The first movement has claim to be Walton’s most perfect and original sonata structure, exhibiting a cohesive variety of invention that is immensely resourceful. The cohesion is the clarity of the music, wholly exceptional in immediate post-Second World War art, yet containing a wide range of varied material that is nonetheless organic throughout. The ‘classical’ string-quartet genre caused Walton to adopt ‘classical’ forms, but in ways that are new. We have a double exposition of theme and counterpoint, of lyrical first and gritty second subjects, which is repeated; there then follows a third theme of much rhythmic flexibility, derived from the first and second subjects. The development faces classical precepts head on, nothing less than a four-part fugue on a theme derived from first and second subjects, which flows into a new development, a freer fantasia that modulates beautifully towards the recapitulation, where first and second subjects are compressed. The arrival of the third theme, largely omitted in the development, sets off an original ‘developmental recapitulation’ before the extended coda muses gently on the opening ideas, spaciously and gently arriving at A minor.

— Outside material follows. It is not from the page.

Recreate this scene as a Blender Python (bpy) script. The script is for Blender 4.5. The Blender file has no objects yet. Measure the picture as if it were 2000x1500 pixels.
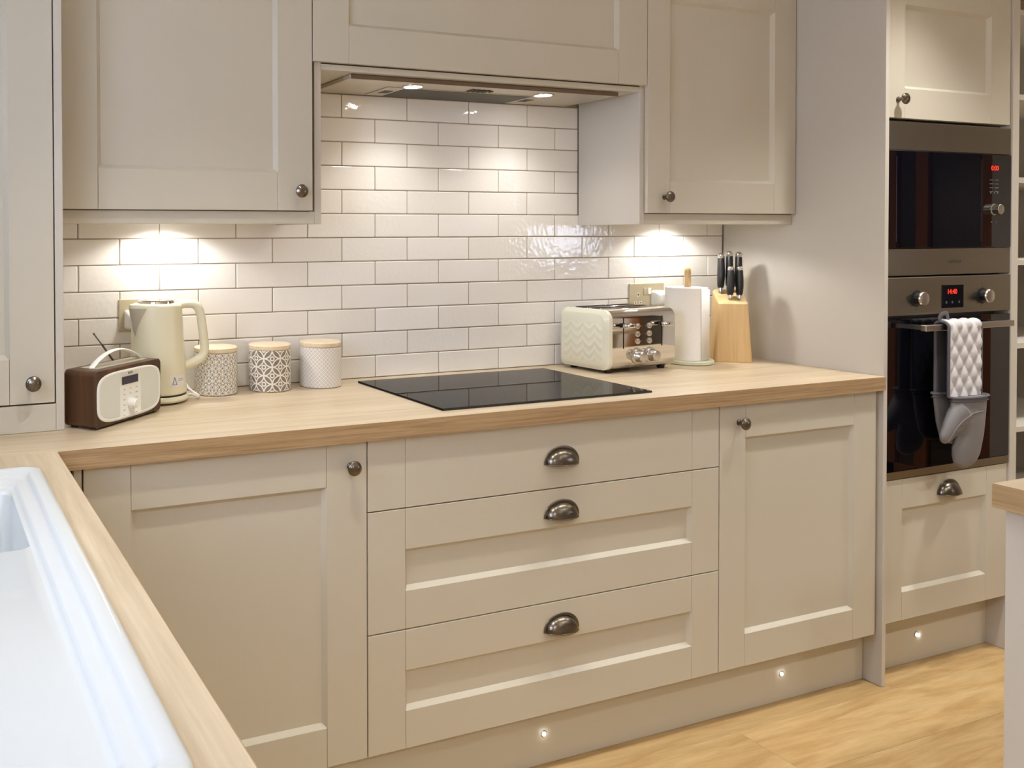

The Scherzo (Presto) is placed second, as in the First Symphony, and has a tensile brilliance in contrast to the preceding Allegro, but whose quicksilver ending almost catches us by surprise. The Lento is one of Walton’s finest slow movements—relaxed, yet powerful and hauntingly beautiful, bringing a new character to his instrumental writing. The finale is an outpouring of concentrated energy, reinforcing A minor after the balm of F major in the slow movement, and the Phrygian E (a variant of the classical dominant) of the Scherzo. Structurally it is a rondo which recalls elements from the earlier movements in its varied episodes, which are in turn engulfed in the headlong rush to the breathless final bars.